◆ Information supplied
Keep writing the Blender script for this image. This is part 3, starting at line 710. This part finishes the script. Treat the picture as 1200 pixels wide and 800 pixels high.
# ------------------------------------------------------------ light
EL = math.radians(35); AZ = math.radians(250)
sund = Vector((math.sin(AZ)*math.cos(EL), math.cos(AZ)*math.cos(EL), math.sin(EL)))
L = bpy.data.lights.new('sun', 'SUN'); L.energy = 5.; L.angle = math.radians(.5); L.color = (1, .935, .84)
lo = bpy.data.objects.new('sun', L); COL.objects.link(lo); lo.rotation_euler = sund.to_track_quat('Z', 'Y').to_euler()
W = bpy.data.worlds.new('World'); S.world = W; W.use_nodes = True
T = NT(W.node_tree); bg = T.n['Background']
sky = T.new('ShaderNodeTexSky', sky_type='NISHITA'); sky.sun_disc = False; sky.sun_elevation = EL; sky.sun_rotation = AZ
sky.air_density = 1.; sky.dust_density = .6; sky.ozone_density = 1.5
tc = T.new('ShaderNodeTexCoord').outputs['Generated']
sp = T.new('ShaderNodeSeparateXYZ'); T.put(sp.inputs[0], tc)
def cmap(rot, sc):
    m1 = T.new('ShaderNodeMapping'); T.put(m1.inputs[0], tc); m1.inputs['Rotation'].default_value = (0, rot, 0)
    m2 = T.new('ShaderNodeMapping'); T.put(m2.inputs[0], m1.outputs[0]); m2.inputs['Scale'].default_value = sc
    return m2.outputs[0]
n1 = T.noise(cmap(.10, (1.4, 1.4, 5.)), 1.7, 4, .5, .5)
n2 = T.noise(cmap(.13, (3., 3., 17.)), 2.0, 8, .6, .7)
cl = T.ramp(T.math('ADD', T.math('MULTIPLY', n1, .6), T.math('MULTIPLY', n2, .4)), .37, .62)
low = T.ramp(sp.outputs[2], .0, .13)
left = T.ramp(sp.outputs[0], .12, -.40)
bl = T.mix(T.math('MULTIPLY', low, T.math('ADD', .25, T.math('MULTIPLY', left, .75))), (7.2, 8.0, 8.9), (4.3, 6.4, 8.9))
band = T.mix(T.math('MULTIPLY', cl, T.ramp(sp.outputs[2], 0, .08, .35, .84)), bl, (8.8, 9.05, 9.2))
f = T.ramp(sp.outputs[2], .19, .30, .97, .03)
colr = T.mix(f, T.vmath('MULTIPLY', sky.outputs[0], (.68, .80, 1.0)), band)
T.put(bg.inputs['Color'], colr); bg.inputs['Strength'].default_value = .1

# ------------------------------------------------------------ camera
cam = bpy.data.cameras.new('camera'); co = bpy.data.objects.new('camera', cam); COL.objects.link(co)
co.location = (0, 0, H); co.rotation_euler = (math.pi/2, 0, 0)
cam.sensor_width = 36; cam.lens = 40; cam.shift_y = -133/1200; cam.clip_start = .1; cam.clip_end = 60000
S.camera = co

◆ Task goal
Once more, set down the full listing, verbatim.

◆ Response to this task
Keep writing the Blender script for this image. This is part 3, starting at line 710. This part finishes the script. Treat the picture as 1200 pixels wide and 800 pixels high.
# ------------------------------------------------------------ light
EL = math.radians(35); AZ = math.radians(250)
sund = Vector((math.sin(AZ)*math.cos(EL), math.cos(AZ)*math.cos(EL), math.sin(EL)))
L = bpy.data.lights.new('sun', 'SUN'); L.energy = 5.; L.angle = math.radians(.5); L.color = (1, .935, .84)
lo = bpy.data.objects.new('sun', L); COL.objects.link(lo); lo.rotation_euler = sund.to_track_quat('Z', 'Y').to_euler()
W = bpy.data.worlds.new('World'); S.world = W; W.use_nodes = True
T = NT(W.node_tree); bg = T.n['Background']
sky = T.new('ShaderNodeTexSky', sky_type='NISHITA'); sky.sun_disc = False; sky.sun_elevation = EL; sky.sun_rotation = AZ
sky.air_density = 1.; sky.dust_density = .6; sky.ozone_density = 1.5
tc = T.new('ShaderNodeTexCoord').outputs['Generated']
sp = T.new('ShaderNodeSeparateXYZ'); T.put(sp.inputs[0], tc)
def cmap(rot, sc):
    m1 = T.new('ShaderNodeMapping'); T.put(m1.inputs[0], tc); m1.inputs['Rotation'].default_value = (0, rot, 0)
    m2 = T.new('ShaderNodeMapping'); T.put(m2.inputs[0], m1.outputs[0]); m2.inputs['Scale'].default_value = sc
    return m2.outputs[0]
n1 = T.noise(cmap(.10, (1.4, 1.4, 5.)), 1.7, 4, .5, .5)
n2 = T.noise(cmap(.13, (3., 3., 17.)), 2.0, 8, .6, .7)
cl = T.ramp(T.math('ADD', T.math('MULTIPLY', n1, .6), T.math('MULTIPLY', n2, .4)), .37, .62)
low = T.ramp(sp.outputs[2], .0, .13)
left = T.ramp(sp.outputs[0], .12, -.40)
bl = T.mix(T.math('MULTIPLY', low, T.math('ADD', .25, T.math('MULTIPLY', left, .75))), (7.2, 8.0, 8.9), (4.3, 6.4, 8.9))
band = T.mix(T.math('MULTIPLY', cl, T.ramp(sp.outputs[2], 0, .08, .35, .84)), bl, (8.8, 9.05, 9.2))
f = T.ramp(sp.outputs[2], .19, .30, .97, .03)
colr = T.mix(f, T.vmath('MULTIPLY', sky.outputs[0], (.68, .80, 1.0)), band)
T.put(bg.inputs['Color'], colr); bg.inputs['Strength'].default_value = .1

# ------------------------------------------------------------ camera
cam = bpy.data.cameras.new('camera'); co = bpy.data.objects.new('camera', cam); COL.objects.link(co)
co.location = (0, 0, H); co.rotation_euler = (math.pi/2, 0, 0)
cam.sensor_width = 36; cam.lens = 40; cam.shift_y = -133/1200; cam.clip_start = .1; cam.clip_end = 60000
S.camera = co